Alternance : voici le choix de l'Église évangélique du Cameroun

Etoudi Alternance politique

Wed, 22 Jan 2025 Source: Le Messager n°8439 du 20 janvier 2025

Alors que les évêques de l'Eglise catholique se sont prononcés en faveur d’un changement politique, l’Église évangélique du Cameroun (Eec) par la voix de son président, Billa Mbella Alexandre, a choisi la neutralité. Une décision qui divise les fidèles et provoque des vives réactions, même chez certains pasteurs.

Le sermon du silence ! Dans un contexte sociopolitique tendu à l’approche de la Présidentielle de 2025, l’Eec a décidé de rester en retrait. Le 10 janvier 2025, le pasteur Billa Mbella Alexandre, président de l’Eec, a envoyé une lettre officielle à ses pasteurs pour leur interdire toute prise de position individuelle sur les questions sociopolitiques. « Toute déclaration sur les questions socio-politiques est du ressort du Synode général. En dehors de cette instance, toute déclaration est proscrite », a-t-il affirmé dans sa lettre. Cette mesure vise, selon lui, à « préserver la neutralité et l’unité de l’Église évangélique du Cameroun face aux enjeux sociaux et politiques délicats du pays ». Cependant, cette posture de réserve contraste fortement avec celle de l’Église catholique, dont les évêques ont récemment dénoncé les problèmes de gouvernance et appelé à une alternance politique. Cette divergence de stratégie suscite de vives réactions. Certains fidèles et pasteurs de l’Eec voient dans cette décision un manque de courage face aux injustices que traverse le Cameroun.

Lors d’une prédication le dimanche 19 janvier 2025, le pasteur Marie Victor Tiozang de la paroisse de Soboum dans l'arrondissement de Douala 3e a défié la directive du président de l’Eec en exhortant les chrétiens à agir pour le changement à travers la participation électorale.
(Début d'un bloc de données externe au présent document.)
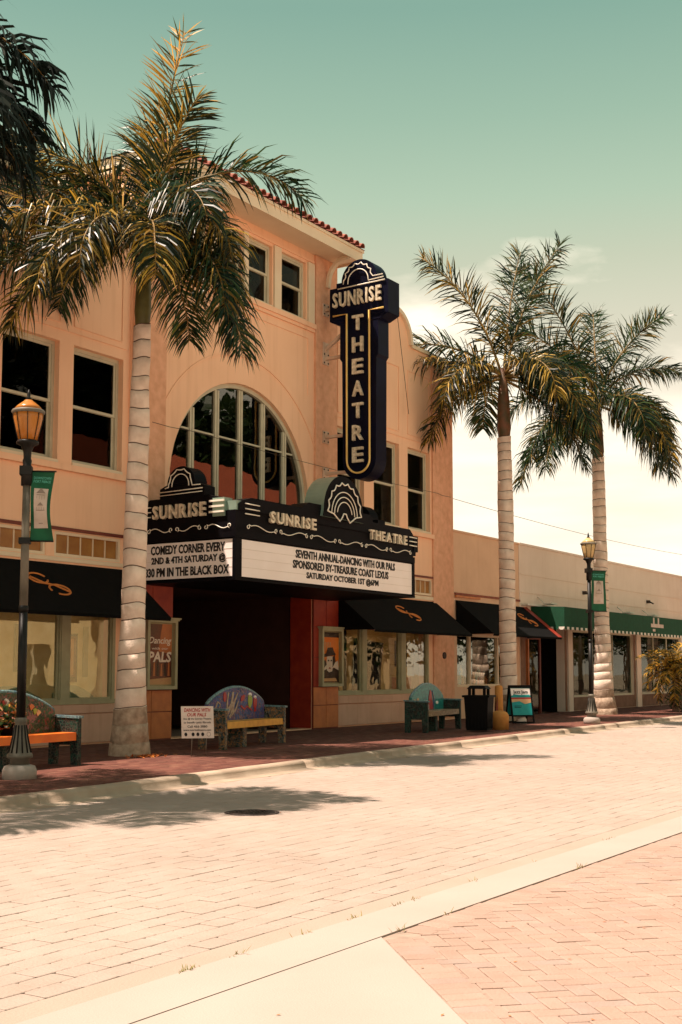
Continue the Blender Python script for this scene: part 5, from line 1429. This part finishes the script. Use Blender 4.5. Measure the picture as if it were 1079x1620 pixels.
# ------------------------------------------------------------------ palms
def frond(name, parent, org, az, el0, L, droop, leaf, npair=140, wid=.032, llen=.80, twist=.5, seed=0, hang=1.0, stalk=RACH):
    rg = random.Random(seed)
    n = 14; pts = [V(org)]; el = el0; h = V((math.cos(az), math.sin(az), 0)); side0 = V((-h.y, h.x, 0))
    tang = []; bend = rg.uniform(-.12, .12)
    for i in range(n):
        s_ = (i+.5)/n
        e_ = el0-droop*(s_**1.25)
        hh = (h+side0*bend*s_).normalized()
        t_ = hh*math.cos(e_)+V((0,0,1))*math.sin(e_); tang.append(t_); pts.append(pts[-1]+t_*L/n)
    tang.append(tang[-1])
    mb = MB()
    mb.tube(pts, [.045*(1-.88*i/n) for i in range(n+1)], stalk, 5)
    vs = []; fs = []
    def at(s_):
        f_ = s_*n; i = min(n-1, int(f_)); u = f_-i
        return pts[i].lerp(pts[i+1], u), tang[i].lerp(tang[i+1], u).normalized()
    for k in range(npair):
        s_ = .10+.90*(k+rg.uniform(-.3, .3))/npair; s_ = min(.995, max(.05, s_))
        p, t_ = at(s_)
        sd = t_.cross(V((0,0,1)))
        if sd.length < .1: sd = side0.copy()
        sd.normalize(); nu = sd.cross(t_).normalized()
        Ls = llen*(math.sin(PI*min(1, .12+.80*s_))**.55)*rg.uniform(.8, 1.1)
        for q in (-1, 1):
            tw = rg.gauss(.12, twist)
            fwd = .42+.42*s_+rg.uniform(-.12, .12)
            d = (sd*q*math.cos(tw)+nu*math.sin(tw)+t_*fwd).normalized()
            g_ = hang*rg.uniform(.7, 1.25)
            w_ = wid*rg.uniform(.7, 1.2)
            wdir = t_*rg.uniform(.6, 1)+nu*rg.uniform(-.6, .6); wdir = (wdir-d*wdir.dot(d)).normalized()*w_/2
            p0 = p; seg = 3; dd = d.copy(); b = len(vs); cur = p0
            for j in range(seg):
                ww = (.5, 1.0, .75)[j]
                vs.append(cur-wdir*ww); vs.append(cur+wdir*ww)
                cur = cur+dd*Ls/seg
                dd = (dd+V((0,0,-1))*.42*g_*(j+1)*.75).normalized()
            vs.append(cur)
            for j in range(seg-1): fs.append((b+2*j, b+2*j+1, b+2*j+3, b+2*j+2))
            fs.append((b+4, b+5, b+6))
    mb.raw(vs, fs, leaf)
    o = mb.build(name, fix=False); o.parent = parent
    return o

def palm(label, base, top, trunk_h, radii, fronds, shaft_len=1.3, shaftm=SHAFT, group='royal palms along the theatre sidewalk', leaf=LEAF, ringstep=.30, wid=.034, llen=.98, seed=1):
    P = thing('palm_tree', label, 'palm tree', base, group=group)
    rg = random.Random(seed)
    lean = V((top[0], top[1], 0))
    H_ = trunk_h
    def ax(z):
        u = z/H_; return V((lean.x*u**1.2, lean.y*u**1.2, z))
    n = 44; pts = []; rad = []
    def rr_(z):
        for (za, ra), (zb, rb) in zip(radii, radii[1:]):
            if z <= zb: return ra+(rb-ra)*(z-za)/(zb-za)
        return radii[-1][1]
    z = -.03
    mb = MB()
    N = 20; vs = []; fs = []; zs = []
    k = 0
    while z < H_:
        st_ = ringstep*rg.uniform(.8, 1.2)
        for dz, dr in ((0, .004), (.5, .006), (.925, .012), (.945, -.012)):
            zs.append((z+dz*st_, dr))
        z += st_
    zs = [q for q in sorted(zs) if q[0] <= H_]
    for (zz, dr) in zs:
        c = ax(max(0, zz)); c.z = zz; r0 = rr_(max(0, zz))+dr*.8
        for j in range(N):
            a_ = 2*PI*j/N
            off = noise.noise(V((math.cos(a_)*1.2, math.sin(a_)*1.2, zz*1.5+seed)))*.02
            zt = zz + .028*math.sin(a_+1.0+zz)+ .008*math.sin(3*a_+zz*3)
            vs.append((c.x+(r0+off)*math.cos(a_), c.y+(r0+off)*math.sin(a_), zt if zz > .1 else zz))
    for i in range(len(zs)-1):
        for j in range(N):
            a = i*N+j; b = i*N+(j+1) % N; fs.append((a, b, b+N, a+N))
    nb = len([q for q in zs if q[0] < .75])
    mb.raw(vs, fs[:nb*N], FIBRE, True); mb2 = MB()
    # bark above, sharing the ring line as thin dark faces
    mats_ = []
    mb3 = MB()
    mb.build('root_flare', fix=False).parent = P
    up_f = fs[nb*N:]
    bark = []; ring = []
    for idx, f in enumerate(up_f):
        i = idx//N+nb
        (ring if zs[i][1] < 0 else bark).append(f)
    mb3.raw(vs, bark, TRUNK, True)
    base_i = len(mb3.v); kk = mb3.m(RING)
    for f in ring: mb3.f.append(f); mb3.mi.append(kk); mb3.sm.append(True)
    mb3.build('trunk', fix=False).parent = P
    t0 = ax(H_); r0 = radii[-1][1]
    mb = MB(); dirn = (ax(H_)-ax(H_*.9)).normalized()
    mb.tube([t0-dirn*.25, t0+dirn*.04, t0+dirn*.16, t0+dirn*.5*shaft_len, t0+dirn*shaft_len], [r0*.8, r0*.96, r0*1.06, r0*.9, r0*.45], shaftm, 14)
    mb.build('crownshaft').parent = P
    crown = t0+dirn*shaft_len*.92
    for i, f in enumerate(fronds):
        az, el, L, dr = f[:4]; o = f[4] if len(f) > 4 else {}
        j = crown+V((math.cos(az), math.sin(az), 0))*.09+V((0,0,-.12+.25*math.sin(el)))
        kw = dict(wid=wid, llen=llen); kw.update(o)
        lf = kw.pop('leaf', leaf)
        frond('frond', P, j, az, el, L, dr, lf, seed=seed*100+i, **kw)
    return P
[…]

« Vous dites que le pays est dur, vous dites qu’il y a la misère. Pour changer, il faut la carte d’électeur. Est-ce que vous avez les cartes électorales ? », a-t-il lancé lors de la prédication. Les fidèles expriment également leur frustration. « De vous à moi, vous pensez vraiment qu’un pasteur qui se montre complaisant face à l’injustice est digne de sa mission ? », s’interroge un fidèle de l’Eec. L’avocate et militante des droits humains, maître Alice Nkom, est allée encore plus loin. Lors de la célébration de son 80e anniversaire, elle a exprimé sa déception envers l’Eec.

« La sortie du président de l’Eec est une sortie décevante et dangereuse. J’ai honte d’appartenir à une telle Église. Rien ne doit m’y retenir. Désormais, je vais rester chez moi et travailler avec le peuple pour les élections de 2025 », a-t-elle déclaré.

Une Église divisée face aux réalités du pays

La position de neutralité prônée par Billa Mbella Alexandre se veut une réponse aux tensions croissantes à l’approche du scrutin présidentiel, dans un pays où les divisions sociales et politiques sont profondes. Le président de l’Eec a rappelé que les déclarations non encadrées pourraient « semer le trouble dans l’esprit de l’opinion publique en général et des chrétiens en particulier ». Cependant, pour de nombreux fidèles, ce silence est perçu comme une forme de complicité face à la misère et à l’injustice. Le contraste avec l’Église catholique, dont les évêques ont ouvertement critiqué la gouvernance et appelé à un changement, est frappant.

Le Cameroun, toujours dans l’attente d’une confirmation de la candidature de Paul Biya, reste au cœur de débats où la voix des Églises joue un rôle crucial. Si l’Église catholique a décidé de s’impliquer dans les questions politiques, l’Église Évangélique du Cameroun fait un pari risqué en s’abstenant. Une posture qui, loin d’apaiser, semble exacerber les divisions internes et les frustrations au sein même de ses rangs.